I understand that rules should be enforced, and minor transgressions shouldn’t get a free pass forever. But at least to date, this deliberate focus on behaviors that actually pose a danger to the public has produced no upsurge in serious crime. The very plausible conclusion is that (a) we have too many rules forbidding behaviors that don’t threaten public health or safety, and (b) police departments are spending too much of their time hassling the little guys.

Whatever message NYPD thinks it’s sending (the powers-that-be should never, ever criticize us for anything?), the message a lot of people are hearing is: (a) maybe legislators should resist the urge to outlaw so many behaviors that don’t make us less safe, simply because they disapprove of them, and (b) maybe the police should spend more time focusing on arrests that are “absolutely necessary.”

12 Comments

  1. All I can say about this blog, Sheila, is …thank you. And possibly suggest the NYPD be forced to sit through a history lesson on the beginning of the NYPD; a sorry history indeed.

  2. What concerns me about the NYPD behavior is the “we versus them” mentality that seems to be pervasive with not just police officers.

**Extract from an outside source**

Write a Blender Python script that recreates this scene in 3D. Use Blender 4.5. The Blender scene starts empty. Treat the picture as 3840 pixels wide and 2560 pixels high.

    I am also concerned about the militarization of the police. I was a classroom teacher for many years and last year I tried to engage a parent in the car rider line about their child, just being friendly. The parent was a male police officer in his patrol car. Instead of a dad there to pick up his kid, he was “yes, sir. No sir.” Brusk. Officious. It was like talking to a robot.

    Wow! I couldn’t help but think that either there was no real person behind that uniform or he was so hiding behind it. Hopefully, he just was having a bad day.

  3. Thank you for this observation. It presents a perspective that is lost on most. Childish behavior is never a persuasive argument.

  4. The debate that began in Ferguson, well actually the debate that’s gone on and off through most of world history is who do those who we, the people, choose to empower with deadly force work for, and what do we entrust them to do?

    Notice that this has nothing to do with the two officers murdered as they sat in their vehicle. That was a random crime that just happened to befall police officers, carried out by a deranged person. Tragic no matter the victims. If there is a question to be asked about it it would be why do we made weapons of destruction so available that deranged people have no trouble getting them?

    So, to me, armed police and military are the last resort in protecting citizens from those who would use deadly force against them. At home or abroad.

    Mayor DeBlasio was addressing the situation earlier when a young boy pointed a weapon that could have been, but wasn’t, deadly, at a police officer, and was given the death sentence as a result. To me it’s expected of public servants like the mayor and police commissioner to question situations like that and determine if the outcome was justified by the specifics of the situation or not. That’s their civic duty.

    The police union has no role to play in determining that. Other police not involved in the situation have no role to play in that unless they are specifically involved in gathering evidence useful to adjudicating the question.

    The public should insist on an answer to the question of did the shooter exercise the judgment that we must expect from those who we choose to arm?

    Unfortunately those in what passes for journalism nowadays are paid only based on the emotions that they can stir up, but that’s another story.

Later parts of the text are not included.